[BEGIN]
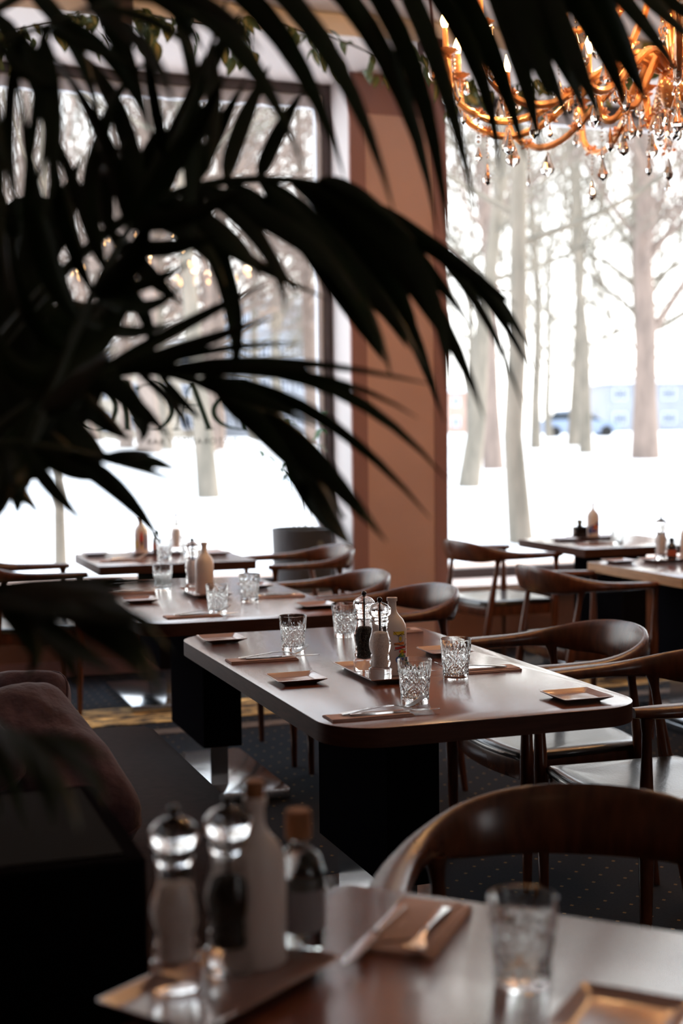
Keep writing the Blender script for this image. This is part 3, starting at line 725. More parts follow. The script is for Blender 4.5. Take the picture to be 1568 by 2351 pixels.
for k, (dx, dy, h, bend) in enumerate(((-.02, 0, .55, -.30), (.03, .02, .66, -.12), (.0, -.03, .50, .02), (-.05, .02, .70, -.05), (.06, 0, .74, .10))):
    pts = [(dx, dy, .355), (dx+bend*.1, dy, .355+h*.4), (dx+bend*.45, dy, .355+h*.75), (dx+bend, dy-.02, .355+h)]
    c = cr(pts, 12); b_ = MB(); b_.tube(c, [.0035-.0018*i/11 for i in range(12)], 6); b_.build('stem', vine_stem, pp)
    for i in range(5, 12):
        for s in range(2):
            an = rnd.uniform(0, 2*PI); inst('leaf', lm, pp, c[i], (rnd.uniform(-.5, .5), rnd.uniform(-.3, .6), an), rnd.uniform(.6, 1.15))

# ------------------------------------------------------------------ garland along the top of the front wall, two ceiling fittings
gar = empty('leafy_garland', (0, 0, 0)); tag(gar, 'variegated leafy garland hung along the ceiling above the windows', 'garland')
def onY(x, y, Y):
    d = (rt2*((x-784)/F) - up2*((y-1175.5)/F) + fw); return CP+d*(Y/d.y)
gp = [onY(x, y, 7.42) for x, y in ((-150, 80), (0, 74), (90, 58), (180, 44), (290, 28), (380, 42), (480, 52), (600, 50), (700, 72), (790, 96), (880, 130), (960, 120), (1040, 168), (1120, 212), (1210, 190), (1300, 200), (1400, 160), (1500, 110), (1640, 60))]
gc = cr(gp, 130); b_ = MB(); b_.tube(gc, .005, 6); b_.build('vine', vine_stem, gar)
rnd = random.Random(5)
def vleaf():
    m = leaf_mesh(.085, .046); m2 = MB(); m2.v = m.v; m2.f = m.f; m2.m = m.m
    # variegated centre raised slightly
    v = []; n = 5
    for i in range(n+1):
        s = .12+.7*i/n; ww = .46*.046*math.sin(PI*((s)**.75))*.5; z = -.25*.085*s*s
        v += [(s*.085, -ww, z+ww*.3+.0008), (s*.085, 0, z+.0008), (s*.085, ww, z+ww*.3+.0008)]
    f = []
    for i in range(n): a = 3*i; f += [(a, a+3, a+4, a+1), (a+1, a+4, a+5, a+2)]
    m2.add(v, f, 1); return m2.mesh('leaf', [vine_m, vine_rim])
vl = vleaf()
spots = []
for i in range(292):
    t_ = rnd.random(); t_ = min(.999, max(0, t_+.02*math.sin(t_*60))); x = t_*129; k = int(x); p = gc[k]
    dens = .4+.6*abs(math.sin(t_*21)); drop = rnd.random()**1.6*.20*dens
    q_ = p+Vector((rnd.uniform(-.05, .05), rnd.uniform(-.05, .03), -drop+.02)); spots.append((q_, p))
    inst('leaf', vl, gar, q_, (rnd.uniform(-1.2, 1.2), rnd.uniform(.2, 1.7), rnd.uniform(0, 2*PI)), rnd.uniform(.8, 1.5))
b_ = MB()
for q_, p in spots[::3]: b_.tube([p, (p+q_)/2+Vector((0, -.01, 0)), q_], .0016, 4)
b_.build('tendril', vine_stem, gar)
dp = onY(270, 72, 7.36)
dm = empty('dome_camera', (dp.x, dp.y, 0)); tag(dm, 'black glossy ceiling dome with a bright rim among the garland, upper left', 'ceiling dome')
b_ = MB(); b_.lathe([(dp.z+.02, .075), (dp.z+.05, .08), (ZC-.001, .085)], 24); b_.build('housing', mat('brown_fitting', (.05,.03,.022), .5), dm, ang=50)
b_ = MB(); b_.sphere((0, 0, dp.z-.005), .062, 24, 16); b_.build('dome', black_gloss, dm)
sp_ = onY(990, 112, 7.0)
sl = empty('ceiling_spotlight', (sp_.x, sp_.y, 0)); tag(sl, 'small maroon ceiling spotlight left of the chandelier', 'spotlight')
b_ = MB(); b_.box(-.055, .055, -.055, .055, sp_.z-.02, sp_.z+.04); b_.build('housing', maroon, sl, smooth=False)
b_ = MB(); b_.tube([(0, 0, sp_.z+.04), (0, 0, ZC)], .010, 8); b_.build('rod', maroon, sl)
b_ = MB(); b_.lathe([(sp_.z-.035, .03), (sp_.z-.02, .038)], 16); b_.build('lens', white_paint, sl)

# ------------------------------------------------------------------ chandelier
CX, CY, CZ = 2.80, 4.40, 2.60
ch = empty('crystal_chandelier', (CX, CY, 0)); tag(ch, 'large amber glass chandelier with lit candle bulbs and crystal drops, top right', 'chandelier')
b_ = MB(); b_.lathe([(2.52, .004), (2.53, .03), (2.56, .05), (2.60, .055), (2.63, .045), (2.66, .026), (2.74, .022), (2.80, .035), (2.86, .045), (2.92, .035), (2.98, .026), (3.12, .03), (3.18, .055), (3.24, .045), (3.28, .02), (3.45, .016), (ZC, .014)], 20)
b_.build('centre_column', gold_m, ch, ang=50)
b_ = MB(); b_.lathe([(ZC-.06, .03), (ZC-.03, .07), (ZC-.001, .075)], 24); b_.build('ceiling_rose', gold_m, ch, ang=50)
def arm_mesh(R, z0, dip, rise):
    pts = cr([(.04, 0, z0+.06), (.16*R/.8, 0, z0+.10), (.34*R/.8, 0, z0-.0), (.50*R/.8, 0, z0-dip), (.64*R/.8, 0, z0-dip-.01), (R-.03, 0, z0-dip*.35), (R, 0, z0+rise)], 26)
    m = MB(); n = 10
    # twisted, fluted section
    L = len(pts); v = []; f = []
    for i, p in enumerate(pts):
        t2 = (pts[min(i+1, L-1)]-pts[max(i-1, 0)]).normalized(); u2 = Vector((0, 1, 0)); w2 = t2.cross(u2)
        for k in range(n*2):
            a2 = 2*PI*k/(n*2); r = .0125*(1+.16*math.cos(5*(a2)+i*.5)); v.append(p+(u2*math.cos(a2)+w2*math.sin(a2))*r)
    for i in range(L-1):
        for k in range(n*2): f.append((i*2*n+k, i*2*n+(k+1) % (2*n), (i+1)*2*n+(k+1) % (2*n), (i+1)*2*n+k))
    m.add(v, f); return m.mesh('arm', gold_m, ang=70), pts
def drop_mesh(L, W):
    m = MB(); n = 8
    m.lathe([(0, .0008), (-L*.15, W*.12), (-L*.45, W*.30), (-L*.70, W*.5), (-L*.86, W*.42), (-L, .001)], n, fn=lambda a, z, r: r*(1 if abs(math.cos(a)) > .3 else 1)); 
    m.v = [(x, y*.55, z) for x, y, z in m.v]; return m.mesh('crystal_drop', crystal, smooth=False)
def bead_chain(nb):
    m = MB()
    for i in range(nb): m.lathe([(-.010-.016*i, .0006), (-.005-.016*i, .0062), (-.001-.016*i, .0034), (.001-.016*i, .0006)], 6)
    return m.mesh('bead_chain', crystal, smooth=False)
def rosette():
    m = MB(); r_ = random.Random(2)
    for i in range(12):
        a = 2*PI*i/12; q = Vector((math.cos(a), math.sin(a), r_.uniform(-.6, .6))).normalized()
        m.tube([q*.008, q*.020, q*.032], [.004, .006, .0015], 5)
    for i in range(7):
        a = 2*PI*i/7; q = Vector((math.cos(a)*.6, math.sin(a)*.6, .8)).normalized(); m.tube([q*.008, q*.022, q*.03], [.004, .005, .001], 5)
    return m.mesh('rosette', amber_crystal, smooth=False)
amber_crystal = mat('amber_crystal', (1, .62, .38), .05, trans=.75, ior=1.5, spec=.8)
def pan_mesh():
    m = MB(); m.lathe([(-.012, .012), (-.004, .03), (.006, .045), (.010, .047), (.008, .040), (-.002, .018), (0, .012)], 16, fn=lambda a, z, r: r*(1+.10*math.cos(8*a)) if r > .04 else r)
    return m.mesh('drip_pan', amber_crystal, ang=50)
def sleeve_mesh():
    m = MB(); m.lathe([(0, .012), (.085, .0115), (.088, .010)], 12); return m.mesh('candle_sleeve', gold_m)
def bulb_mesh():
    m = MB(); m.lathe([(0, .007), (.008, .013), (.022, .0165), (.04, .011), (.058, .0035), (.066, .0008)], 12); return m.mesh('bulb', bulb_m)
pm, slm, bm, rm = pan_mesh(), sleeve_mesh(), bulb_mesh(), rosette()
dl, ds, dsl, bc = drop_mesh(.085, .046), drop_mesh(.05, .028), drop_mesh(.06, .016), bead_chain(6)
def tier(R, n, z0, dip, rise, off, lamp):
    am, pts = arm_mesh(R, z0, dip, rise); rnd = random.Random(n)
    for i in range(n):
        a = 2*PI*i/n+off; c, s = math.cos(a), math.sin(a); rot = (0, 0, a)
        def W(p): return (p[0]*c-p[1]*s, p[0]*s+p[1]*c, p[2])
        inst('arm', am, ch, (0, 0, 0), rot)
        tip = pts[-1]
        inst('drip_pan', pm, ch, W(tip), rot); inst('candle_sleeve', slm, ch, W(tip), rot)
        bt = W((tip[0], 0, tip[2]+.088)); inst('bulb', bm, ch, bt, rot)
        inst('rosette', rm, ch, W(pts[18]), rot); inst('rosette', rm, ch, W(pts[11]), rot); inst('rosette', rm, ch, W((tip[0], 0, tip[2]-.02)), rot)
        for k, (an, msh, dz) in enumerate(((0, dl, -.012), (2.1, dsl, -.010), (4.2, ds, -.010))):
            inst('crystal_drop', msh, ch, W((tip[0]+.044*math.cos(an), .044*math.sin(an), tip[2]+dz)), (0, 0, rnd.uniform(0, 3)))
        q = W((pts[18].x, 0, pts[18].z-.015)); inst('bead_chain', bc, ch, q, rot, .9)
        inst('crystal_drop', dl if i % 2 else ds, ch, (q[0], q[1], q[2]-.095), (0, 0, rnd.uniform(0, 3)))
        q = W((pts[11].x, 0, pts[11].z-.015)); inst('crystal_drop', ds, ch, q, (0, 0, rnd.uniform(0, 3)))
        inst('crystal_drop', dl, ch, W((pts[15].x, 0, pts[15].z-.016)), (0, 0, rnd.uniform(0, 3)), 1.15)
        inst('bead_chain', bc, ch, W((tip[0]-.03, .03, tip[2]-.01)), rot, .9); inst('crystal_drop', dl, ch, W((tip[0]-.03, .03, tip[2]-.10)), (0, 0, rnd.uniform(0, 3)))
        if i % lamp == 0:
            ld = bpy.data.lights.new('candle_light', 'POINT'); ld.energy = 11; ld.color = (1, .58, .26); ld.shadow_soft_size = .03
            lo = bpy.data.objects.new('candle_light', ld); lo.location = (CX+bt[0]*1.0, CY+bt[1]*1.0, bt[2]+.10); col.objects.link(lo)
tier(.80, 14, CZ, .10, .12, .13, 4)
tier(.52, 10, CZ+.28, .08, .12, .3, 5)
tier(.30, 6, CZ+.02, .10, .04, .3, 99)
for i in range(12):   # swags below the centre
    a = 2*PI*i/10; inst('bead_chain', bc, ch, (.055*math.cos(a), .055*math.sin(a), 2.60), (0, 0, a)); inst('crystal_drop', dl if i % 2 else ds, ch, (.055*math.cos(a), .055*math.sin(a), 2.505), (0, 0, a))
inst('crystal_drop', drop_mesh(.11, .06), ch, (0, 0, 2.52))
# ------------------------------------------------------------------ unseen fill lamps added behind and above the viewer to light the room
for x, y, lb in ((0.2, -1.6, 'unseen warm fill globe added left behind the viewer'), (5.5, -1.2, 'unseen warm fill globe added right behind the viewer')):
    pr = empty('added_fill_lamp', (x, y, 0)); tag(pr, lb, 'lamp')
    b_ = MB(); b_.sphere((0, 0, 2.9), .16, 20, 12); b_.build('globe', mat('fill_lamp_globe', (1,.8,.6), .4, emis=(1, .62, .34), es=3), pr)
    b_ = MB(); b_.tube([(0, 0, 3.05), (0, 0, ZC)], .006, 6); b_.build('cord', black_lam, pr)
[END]
[BEGIN]
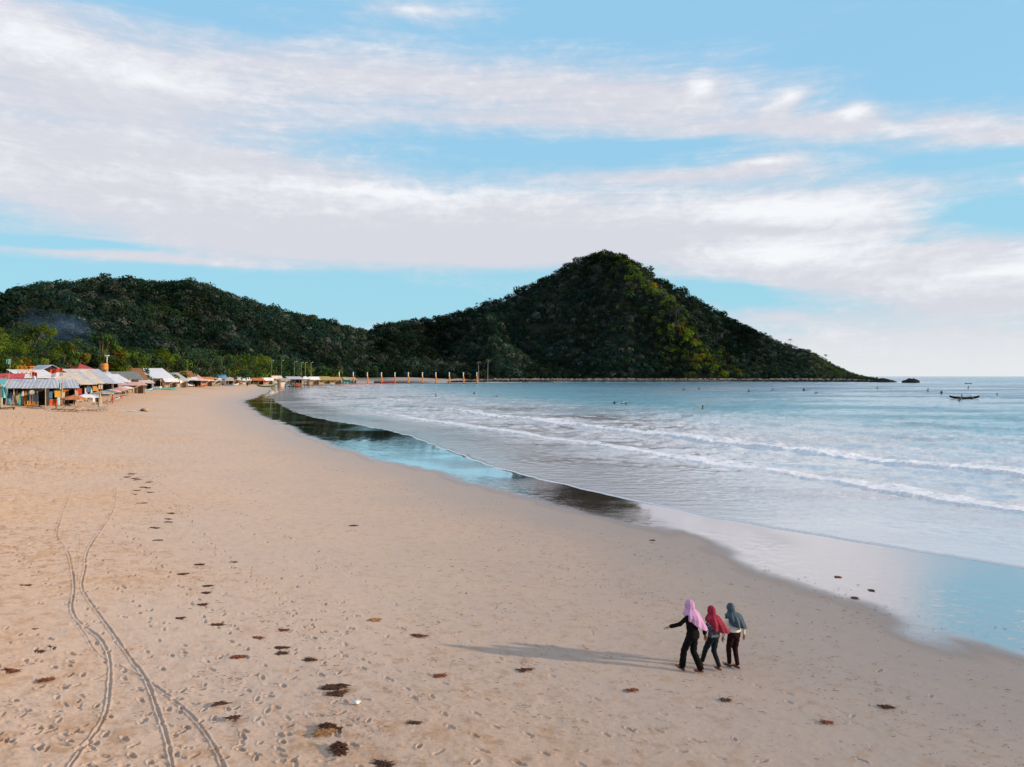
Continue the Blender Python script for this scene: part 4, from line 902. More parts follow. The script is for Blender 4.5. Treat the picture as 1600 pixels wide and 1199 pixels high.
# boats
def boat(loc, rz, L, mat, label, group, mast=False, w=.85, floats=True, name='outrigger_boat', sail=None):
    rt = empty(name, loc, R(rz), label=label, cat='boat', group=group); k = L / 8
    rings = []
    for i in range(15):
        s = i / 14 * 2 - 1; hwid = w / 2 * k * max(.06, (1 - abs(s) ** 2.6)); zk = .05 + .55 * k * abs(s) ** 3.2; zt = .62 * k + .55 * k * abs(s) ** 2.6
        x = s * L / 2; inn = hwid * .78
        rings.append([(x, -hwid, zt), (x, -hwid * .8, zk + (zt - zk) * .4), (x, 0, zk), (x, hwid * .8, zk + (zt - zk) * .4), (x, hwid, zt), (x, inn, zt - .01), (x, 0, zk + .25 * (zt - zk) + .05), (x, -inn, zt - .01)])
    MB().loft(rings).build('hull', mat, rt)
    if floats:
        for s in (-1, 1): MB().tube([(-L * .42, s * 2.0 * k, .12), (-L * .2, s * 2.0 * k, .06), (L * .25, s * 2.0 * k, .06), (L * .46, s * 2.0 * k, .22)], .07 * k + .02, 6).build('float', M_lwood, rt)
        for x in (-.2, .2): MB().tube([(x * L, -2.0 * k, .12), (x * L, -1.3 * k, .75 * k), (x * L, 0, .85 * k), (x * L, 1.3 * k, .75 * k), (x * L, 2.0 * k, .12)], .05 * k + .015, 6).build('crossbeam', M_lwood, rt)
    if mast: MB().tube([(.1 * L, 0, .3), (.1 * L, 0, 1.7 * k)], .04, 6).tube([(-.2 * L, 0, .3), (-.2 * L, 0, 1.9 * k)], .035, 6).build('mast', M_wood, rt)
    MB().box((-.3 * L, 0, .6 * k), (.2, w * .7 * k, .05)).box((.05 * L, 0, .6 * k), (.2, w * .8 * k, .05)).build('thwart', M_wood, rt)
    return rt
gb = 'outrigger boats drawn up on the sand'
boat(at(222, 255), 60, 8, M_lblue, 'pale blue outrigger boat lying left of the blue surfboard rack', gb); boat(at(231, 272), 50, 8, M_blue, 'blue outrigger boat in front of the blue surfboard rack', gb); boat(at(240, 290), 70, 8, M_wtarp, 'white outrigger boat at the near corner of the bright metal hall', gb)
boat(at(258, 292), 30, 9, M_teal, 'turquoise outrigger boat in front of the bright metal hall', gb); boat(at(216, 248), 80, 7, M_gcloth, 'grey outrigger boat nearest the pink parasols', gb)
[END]
[BEGIN]
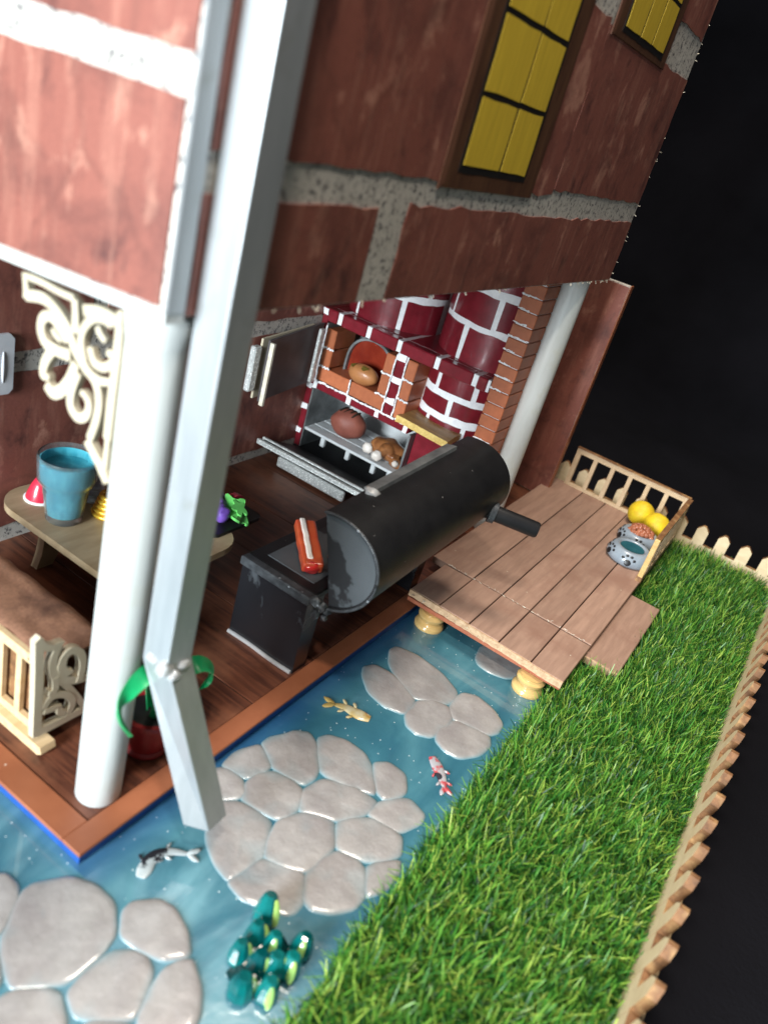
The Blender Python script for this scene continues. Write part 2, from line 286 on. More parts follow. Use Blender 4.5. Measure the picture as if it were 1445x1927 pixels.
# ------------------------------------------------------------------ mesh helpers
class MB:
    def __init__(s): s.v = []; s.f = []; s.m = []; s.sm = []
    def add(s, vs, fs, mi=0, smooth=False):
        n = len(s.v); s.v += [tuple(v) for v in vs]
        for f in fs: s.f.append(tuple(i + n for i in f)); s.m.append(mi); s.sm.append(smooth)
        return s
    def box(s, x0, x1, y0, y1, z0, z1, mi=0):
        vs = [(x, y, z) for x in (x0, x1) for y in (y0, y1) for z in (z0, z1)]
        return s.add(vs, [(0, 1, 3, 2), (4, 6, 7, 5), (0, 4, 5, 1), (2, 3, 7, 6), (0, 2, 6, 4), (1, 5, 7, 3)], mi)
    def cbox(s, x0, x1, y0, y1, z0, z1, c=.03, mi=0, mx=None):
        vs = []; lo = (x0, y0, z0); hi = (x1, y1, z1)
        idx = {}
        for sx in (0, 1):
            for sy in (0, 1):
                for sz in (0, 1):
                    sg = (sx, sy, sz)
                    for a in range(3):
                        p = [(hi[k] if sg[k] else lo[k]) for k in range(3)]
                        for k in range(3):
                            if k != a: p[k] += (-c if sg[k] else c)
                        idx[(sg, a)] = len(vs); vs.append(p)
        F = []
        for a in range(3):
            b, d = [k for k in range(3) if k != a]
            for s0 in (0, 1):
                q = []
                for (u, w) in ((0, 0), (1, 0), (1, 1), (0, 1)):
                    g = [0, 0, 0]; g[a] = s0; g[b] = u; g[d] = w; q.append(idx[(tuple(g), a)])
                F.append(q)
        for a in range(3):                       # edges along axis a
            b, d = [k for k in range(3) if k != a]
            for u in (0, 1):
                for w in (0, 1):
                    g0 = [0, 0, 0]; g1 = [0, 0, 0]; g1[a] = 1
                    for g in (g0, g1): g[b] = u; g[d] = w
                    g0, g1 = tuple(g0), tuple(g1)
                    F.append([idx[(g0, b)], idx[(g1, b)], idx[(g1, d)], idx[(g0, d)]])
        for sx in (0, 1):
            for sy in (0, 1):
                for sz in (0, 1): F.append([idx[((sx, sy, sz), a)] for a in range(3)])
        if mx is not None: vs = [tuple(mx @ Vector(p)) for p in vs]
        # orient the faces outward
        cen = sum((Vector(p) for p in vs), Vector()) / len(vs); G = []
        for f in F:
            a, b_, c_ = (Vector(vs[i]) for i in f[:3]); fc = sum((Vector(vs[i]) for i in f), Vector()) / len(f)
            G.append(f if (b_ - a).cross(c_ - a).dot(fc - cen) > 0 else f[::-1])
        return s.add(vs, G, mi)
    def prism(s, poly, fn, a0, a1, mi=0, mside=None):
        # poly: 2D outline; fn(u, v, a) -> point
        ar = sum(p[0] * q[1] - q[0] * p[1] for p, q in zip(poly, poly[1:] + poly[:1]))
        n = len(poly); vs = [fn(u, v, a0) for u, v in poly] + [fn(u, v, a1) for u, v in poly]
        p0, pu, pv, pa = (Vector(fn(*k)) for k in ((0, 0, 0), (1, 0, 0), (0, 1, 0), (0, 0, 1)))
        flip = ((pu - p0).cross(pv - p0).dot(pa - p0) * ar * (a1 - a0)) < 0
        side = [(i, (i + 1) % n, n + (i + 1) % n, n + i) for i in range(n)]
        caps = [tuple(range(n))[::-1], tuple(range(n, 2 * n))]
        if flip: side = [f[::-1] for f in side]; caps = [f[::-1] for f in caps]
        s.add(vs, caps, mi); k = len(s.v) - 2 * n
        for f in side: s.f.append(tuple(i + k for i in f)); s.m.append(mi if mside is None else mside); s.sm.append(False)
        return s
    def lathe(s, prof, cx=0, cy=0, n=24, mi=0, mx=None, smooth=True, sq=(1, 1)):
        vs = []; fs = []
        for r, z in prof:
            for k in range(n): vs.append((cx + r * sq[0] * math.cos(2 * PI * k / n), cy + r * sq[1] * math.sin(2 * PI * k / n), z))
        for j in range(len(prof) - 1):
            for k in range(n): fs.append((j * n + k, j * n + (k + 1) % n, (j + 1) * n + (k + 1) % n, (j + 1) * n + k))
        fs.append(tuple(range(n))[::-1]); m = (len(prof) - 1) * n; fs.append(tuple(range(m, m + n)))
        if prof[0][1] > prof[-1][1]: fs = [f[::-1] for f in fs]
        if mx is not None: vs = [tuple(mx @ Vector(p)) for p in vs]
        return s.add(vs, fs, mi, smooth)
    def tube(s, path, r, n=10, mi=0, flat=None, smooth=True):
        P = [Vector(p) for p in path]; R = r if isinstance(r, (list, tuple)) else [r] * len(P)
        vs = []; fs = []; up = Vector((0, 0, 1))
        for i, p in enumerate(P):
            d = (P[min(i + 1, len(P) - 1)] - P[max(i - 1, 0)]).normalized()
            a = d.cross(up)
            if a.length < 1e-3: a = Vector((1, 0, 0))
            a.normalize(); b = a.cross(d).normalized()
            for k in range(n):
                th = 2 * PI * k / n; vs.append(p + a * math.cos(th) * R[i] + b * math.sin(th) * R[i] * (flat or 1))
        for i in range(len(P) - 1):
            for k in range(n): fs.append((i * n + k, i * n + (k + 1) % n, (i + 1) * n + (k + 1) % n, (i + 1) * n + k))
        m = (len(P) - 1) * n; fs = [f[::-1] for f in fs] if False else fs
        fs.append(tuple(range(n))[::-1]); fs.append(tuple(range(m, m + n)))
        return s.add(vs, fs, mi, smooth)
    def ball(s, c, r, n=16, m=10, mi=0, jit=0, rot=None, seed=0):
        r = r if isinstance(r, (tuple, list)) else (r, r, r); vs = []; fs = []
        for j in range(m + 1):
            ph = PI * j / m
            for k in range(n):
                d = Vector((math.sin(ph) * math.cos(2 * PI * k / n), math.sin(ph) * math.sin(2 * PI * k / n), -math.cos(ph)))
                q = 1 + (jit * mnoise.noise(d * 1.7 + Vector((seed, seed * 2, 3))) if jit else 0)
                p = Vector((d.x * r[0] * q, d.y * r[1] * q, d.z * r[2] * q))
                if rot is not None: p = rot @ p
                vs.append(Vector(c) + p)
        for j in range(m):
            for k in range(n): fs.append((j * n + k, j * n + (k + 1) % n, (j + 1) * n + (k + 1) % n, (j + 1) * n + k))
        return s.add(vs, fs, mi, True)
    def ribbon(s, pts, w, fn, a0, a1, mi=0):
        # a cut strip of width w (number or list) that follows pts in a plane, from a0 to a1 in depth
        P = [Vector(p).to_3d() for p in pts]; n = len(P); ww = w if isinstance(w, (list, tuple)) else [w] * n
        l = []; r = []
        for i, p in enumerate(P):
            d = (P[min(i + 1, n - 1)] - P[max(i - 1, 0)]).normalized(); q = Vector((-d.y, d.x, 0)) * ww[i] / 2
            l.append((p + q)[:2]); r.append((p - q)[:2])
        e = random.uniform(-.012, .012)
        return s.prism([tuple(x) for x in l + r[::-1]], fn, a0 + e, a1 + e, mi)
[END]
**WRITTEN TASK:**
Quote the listing above, but only from the line that shows "Keep writing the" through the line that shows "an = rnd.uniform(0, 2*PI);".

**WRITTEN RESPONSE:**
Keep writing the Blender script for this image. This is part 3, starting at line 725. More parts follow. The script is for Blender 4.5. Take the picture to be 1568 by 2351 pixels.
for k, (dx, dy, h, bend) in enumerate(((-.02, 0, .55, -.30), (.03, .02, .66, -.12), (.0, -.03, .50, .02), (-.05, .02, .70, -.05), (.06, 0, .74, .10))):
    pts = [(dx, dy, .355), (dx+bend*.1, dy, .355+h*.4), (dx+bend*.45, dy, .355+h*.75), (dx+bend, dy-.02, .355+h)]
    c = cr(pts, 12); b_ = MB(); b_.tube(c, [.0035-.0018*i/11 for i in range(12)], 6); b_.build('stem', vine_stem, pp)
    for i in range(5, 12):
        for s in range(2):
            an = rnd.uniform(0, 2*PI); inst('leaf', lm, pp, c[i], (rnd.uniform(-.5, .5), rnd.uniform(-.3, .6), an), rnd.uniform(.6, 1.15))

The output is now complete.